**Job**
Stop after the line with "COUNTER, t, True)": repeat exactly every line before it, beginning with the first, and that line itself.
>>>
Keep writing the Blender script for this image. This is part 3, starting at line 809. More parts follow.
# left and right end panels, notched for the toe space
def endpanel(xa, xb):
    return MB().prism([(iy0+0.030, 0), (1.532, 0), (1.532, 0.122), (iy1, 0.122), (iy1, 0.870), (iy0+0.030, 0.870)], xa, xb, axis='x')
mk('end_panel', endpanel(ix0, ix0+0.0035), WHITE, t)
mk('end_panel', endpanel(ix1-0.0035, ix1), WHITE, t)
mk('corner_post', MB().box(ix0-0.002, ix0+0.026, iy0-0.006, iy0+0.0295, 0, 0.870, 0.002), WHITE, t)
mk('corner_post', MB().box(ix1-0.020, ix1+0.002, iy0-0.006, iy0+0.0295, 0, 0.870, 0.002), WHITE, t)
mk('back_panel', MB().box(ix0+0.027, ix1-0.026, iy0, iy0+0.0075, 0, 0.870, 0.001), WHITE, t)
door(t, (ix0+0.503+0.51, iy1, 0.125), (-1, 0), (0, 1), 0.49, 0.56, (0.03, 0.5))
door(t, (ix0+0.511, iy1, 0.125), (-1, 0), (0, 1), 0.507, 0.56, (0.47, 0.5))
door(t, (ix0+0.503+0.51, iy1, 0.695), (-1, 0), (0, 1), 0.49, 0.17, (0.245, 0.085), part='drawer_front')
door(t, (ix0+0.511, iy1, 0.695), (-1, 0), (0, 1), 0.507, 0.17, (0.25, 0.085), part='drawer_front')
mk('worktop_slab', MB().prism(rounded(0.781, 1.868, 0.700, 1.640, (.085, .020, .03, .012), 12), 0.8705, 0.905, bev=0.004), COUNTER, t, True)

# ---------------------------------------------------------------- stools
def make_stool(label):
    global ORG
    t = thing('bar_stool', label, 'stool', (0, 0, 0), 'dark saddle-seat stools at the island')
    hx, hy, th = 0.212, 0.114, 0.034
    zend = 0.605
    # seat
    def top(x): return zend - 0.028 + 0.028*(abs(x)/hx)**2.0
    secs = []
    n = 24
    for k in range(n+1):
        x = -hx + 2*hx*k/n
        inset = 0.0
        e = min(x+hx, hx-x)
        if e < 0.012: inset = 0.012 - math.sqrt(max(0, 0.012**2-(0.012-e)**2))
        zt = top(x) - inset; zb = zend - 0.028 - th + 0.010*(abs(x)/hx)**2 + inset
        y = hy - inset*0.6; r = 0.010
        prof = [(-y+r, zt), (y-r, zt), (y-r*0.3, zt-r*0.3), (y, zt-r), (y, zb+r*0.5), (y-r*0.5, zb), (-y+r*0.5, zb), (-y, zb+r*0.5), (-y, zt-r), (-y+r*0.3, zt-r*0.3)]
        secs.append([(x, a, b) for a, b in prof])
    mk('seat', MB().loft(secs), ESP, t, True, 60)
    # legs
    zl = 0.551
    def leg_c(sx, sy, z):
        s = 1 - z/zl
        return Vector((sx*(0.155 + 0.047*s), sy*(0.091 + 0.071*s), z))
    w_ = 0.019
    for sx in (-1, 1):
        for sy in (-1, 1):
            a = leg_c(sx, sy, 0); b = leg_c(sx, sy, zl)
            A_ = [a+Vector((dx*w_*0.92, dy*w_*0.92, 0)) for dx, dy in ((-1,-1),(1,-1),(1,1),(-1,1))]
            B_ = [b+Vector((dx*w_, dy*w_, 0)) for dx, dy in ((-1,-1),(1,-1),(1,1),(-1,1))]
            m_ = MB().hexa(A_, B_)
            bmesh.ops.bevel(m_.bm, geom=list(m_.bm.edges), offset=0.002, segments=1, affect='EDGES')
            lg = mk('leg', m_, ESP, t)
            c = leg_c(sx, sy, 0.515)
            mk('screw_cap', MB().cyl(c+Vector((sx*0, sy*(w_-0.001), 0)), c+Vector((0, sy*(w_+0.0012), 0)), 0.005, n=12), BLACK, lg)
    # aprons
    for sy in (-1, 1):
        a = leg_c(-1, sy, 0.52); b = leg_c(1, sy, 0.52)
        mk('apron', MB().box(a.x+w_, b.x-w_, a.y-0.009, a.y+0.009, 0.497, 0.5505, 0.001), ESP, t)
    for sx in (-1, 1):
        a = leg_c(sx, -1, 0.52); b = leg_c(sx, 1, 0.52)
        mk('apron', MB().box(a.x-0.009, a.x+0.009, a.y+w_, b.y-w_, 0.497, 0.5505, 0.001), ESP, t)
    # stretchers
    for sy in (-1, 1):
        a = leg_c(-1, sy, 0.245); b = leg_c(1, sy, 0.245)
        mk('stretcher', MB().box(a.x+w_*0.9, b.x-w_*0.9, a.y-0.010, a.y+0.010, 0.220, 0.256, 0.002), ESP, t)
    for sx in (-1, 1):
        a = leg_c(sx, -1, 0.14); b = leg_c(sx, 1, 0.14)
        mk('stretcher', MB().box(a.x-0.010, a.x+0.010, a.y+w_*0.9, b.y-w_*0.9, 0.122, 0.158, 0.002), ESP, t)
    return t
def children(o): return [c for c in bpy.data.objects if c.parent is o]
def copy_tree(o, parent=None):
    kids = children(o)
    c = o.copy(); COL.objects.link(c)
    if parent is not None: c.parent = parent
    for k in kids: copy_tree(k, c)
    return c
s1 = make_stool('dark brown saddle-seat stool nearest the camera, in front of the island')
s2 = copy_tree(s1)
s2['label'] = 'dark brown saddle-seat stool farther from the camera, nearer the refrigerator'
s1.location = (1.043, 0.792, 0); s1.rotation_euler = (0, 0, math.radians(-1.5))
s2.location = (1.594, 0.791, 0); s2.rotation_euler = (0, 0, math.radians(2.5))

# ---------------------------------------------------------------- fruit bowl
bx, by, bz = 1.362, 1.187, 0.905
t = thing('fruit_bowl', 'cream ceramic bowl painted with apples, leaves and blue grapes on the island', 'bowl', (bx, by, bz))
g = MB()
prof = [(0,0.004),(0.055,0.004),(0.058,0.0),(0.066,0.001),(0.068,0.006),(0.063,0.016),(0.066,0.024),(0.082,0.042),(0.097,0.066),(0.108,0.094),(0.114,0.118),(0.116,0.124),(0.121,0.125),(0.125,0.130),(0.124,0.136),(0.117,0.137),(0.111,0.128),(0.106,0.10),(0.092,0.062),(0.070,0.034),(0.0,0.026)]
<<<
**Written answer**
Keep writing the Blender script for this image. This is part 3, starting at line 809. More parts follow.
# left and right end panels, notched for the toe space
def endpanel(xa, xb):
    return MB().prism([(iy0+0.030, 0), (1.532, 0), (1.532, 0.122), (iy1, 0.122), (iy1, 0.870), (iy0+0.030, 0.870)], xa, xb, axis='x')
mk('end_panel', endpanel(ix0, ix0+0.0035), WHITE, t)
mk('end_panel', endpanel(ix1-0.0035, ix1), WHITE, t)
mk('corner_post', MB().box(ix0-0.002, ix0+0.026, iy0-0.006, iy0+0.0295, 0, 0.870, 0.002), WHITE, t)
mk('corner_post', MB().box(ix1-0.020, ix1+0.002, iy0-0.006, iy0+0.0295, 0, 0.870, 0.002), WHITE, t)
mk('back_panel', MB().box(ix0+0.027, ix1-0.026, iy0, iy0+0.0075, 0, 0.870, 0.001), WHITE, t)
door(t, (ix0+0.503+0.51, iy1, 0.125), (-1, 0), (0, 1), 0.49, 0.56, (0.03, 0.5))
door(t, (ix0+0.511, iy1, 0.125), (-1, 0), (0, 1), 0.507, 0.56, (0.47, 0.5))
door(t, (ix0+0.503+0.51, iy1, 0.695), (-1, 0), (0, 1), 0.49, 0.17, (0.245, 0.085), part='drawer_front')
door(t, (ix0+0.511, iy1, 0.695), (-1, 0), (0, 1), 0.507, 0.17, (0.25, 0.085), part='drawer_front')
mk('worktop_slab', MB().prism(rounded(0.781, 1.868, 0.700, 1.640, (.085, .020, .03, .012), 12), 0.8705, 0.905, bev=0.004), COUNTER, t, True)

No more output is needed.